When the Hollywood movie Macao came out in 1952, it got a mixed reception. The New York Times dismissed it as just another “cheesecake” confection to display the charms of Robert Mitchum and Jane Russell “as they brazenly parade their irresistible persons back and forth across the screen”. Still, Macao is now viewed by some film buffs as a classic ‘noir’ picture of its era. Sultry extras, tropical heat, seaports and gambling dens: all the western clichés about this exotic former Portuguese colony abound.

Back in its romantic ‘noir’ days, Macau used to be known as the ‘Monte Carlo of Asia’ or the ‘Las Vegas of the East’. These days, this tiny island off the coast of Guangdong is a much higher-roller than either – the new giant of the global casino industry, four times bigger than Vegas. In 2010-11, gaming revenues from its 33 casinos hit a record high of £14.7 billion; PwC reckons that could almost double to £27.5 billion by 2014.

Few visitors are disappointed by the marblecolumned glitz. The Venetian Macau (the world’s largest casino by floor-space) has a fully fledged ‘St Mark’s Square’, complete with gondolas. Yet a stone’s throw away, it is still possible to get a sniff of life on Macau as it was. The colonial architecture and cobbled streets evoke a Mediterranean fishing village; old world restaurants serve up Macanese soul food. It is over 200 years since the Jesuits left, yet the signature of Macau remains the baroque facade of the ruined St Paul’s Cathedral, which looms over its streets and squares like an elegant, slightly disapproving aunt.

Portuguese galleons first visited Macau in the 16th century, establishing a trading enclave which swiftly blossomed. Indeed, until its usurpation by Hong Kong in the 1840s, Macau was the principal meeting point between China and the West. Its lengthy decline thereafter sealed its reputation as a seamy sort of place, whose main income derived from licensed brothels and gaming houses. The 19th century Portuguese symbolist poet, Camilo Pessanha, described it as “a material and moral rubbish heap”.

For the residents of Hong Kong and China the appeal of Macau was simple, says Jason Wordie, author of Macau: an Exploration. “It was close enough to be accessible – and far enough away from prying eyes.” That hasn’t changed.

Gaming tourism took off in the 1960s, when the ‘casino king’ Stanley Ho (whose original Casino Lisboa is considered a model of ‘old-style kitsch’) secured monopoly rights. But the big turning point came in 1999 when Macau returned to China under the ‘one country, two systems’ formula. The subsequent liberalisation of the gaming industry saw a massive influx of cash and razzmatazz from the US gaming giants – and a cascading stream of increasingly prosperous visitors from China, where gambling remains illegal. In 2001, there were just three million trips to Macau; by 2010, that figure had mushroomed to 25 million.

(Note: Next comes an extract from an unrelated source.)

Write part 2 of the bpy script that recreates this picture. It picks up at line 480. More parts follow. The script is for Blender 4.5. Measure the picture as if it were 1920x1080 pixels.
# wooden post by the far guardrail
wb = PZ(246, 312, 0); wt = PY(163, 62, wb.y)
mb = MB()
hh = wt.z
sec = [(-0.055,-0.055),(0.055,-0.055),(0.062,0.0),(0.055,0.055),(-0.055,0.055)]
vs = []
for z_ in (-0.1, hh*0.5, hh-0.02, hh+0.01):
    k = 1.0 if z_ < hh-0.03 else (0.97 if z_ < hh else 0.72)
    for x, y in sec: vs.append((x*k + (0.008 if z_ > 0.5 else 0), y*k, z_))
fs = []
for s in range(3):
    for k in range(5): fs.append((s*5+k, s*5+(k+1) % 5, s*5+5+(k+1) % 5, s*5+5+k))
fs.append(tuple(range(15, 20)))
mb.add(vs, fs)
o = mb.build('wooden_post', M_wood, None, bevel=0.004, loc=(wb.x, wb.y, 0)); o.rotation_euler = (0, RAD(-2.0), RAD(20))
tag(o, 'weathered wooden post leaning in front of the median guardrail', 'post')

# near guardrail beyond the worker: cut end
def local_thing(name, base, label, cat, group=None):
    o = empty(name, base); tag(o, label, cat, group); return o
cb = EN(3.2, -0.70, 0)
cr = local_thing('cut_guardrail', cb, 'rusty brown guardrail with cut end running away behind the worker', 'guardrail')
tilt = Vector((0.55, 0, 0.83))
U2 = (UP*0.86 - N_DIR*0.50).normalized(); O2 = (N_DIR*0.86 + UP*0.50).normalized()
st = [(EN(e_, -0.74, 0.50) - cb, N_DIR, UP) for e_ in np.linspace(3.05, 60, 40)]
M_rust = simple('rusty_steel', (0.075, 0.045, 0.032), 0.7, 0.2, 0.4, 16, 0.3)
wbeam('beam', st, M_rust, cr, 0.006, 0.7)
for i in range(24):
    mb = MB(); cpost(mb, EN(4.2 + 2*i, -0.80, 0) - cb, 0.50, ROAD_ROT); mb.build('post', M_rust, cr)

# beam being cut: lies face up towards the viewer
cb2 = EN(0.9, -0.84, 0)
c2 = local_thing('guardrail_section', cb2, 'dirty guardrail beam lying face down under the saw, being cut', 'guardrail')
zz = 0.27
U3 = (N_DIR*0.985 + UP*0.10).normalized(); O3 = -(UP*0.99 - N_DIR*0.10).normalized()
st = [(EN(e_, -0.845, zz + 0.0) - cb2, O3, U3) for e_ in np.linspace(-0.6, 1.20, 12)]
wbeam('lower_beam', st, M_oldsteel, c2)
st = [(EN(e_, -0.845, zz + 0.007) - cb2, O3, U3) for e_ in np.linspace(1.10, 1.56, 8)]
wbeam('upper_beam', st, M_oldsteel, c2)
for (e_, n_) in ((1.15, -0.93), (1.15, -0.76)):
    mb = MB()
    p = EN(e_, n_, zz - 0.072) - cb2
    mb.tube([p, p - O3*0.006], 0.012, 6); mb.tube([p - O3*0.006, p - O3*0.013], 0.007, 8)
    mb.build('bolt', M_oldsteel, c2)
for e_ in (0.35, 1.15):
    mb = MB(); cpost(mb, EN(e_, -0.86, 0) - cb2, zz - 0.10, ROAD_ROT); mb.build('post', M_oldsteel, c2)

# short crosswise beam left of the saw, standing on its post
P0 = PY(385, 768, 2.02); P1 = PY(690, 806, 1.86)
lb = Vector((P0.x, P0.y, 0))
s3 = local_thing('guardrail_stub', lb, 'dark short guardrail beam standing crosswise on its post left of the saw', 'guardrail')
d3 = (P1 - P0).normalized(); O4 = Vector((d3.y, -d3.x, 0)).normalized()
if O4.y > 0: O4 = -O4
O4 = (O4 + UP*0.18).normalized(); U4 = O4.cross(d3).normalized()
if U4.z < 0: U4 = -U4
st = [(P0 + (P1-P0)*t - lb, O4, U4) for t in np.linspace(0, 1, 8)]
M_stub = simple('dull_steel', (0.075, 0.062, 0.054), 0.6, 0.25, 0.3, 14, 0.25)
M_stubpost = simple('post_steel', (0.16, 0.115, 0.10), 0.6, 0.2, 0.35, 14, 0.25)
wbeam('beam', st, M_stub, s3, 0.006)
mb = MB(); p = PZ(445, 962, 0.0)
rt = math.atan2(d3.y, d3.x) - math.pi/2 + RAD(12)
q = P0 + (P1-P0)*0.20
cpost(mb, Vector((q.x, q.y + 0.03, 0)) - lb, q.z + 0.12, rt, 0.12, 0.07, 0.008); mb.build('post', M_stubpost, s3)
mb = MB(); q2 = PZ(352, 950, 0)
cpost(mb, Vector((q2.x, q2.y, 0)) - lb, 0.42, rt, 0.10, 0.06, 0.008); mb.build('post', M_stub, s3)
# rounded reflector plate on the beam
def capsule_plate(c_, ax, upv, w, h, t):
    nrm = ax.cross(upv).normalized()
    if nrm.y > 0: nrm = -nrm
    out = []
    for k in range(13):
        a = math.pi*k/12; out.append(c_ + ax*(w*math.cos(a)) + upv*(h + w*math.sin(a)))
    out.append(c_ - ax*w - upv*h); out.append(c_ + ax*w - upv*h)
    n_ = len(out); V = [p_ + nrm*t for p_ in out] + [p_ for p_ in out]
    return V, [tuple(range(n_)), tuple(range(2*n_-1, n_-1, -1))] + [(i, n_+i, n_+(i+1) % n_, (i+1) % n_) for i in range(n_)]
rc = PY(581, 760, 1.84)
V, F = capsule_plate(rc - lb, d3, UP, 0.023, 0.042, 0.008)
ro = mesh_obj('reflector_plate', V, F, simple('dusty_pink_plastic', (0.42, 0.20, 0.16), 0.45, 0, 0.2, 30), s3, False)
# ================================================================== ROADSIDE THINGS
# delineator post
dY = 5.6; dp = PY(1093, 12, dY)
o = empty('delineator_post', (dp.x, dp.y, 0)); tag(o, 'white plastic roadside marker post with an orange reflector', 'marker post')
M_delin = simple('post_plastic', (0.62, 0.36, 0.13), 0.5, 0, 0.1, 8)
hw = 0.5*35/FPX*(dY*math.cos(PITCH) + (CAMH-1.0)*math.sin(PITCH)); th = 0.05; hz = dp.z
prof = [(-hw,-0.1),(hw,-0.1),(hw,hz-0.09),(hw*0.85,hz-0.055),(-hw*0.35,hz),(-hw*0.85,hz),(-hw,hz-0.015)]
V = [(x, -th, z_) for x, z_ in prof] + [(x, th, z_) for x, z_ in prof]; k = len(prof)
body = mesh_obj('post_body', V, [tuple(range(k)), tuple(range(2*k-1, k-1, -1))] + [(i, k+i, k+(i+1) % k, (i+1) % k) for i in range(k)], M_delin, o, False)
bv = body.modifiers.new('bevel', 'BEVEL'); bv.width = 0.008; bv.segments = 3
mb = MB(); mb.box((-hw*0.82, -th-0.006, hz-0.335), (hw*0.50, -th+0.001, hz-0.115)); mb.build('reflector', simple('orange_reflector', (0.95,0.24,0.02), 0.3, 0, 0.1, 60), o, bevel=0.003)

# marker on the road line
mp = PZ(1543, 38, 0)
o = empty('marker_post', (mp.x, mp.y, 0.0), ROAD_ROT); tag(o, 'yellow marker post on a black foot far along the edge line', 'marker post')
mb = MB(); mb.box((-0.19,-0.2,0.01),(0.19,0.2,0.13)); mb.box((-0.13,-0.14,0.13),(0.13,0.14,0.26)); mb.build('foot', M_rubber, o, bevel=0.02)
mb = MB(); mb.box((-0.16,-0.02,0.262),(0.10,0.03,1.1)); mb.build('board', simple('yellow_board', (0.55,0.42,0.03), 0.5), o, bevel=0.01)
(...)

Can the good times continue to roll? Despite the huge increase in visitor numbers, nearly three-quarters of Macau’s gaming revenues still derive from ‘VIP’ clients, lured by third-party ‘junket’ operators, in return for a sizeable cut of the casinos’ profits. Allegations of money-laundering are rife. However, despite several regulatory inquiries being underway, Macau has embarked on a drive to clean up its act and woo the mass-market with more wholesome pursuits. Businesspeople are arriving for conventions, sales from designer boutiques and theatres have quadrupled, and Cirque du Soleil has arrived in town. The signs look good.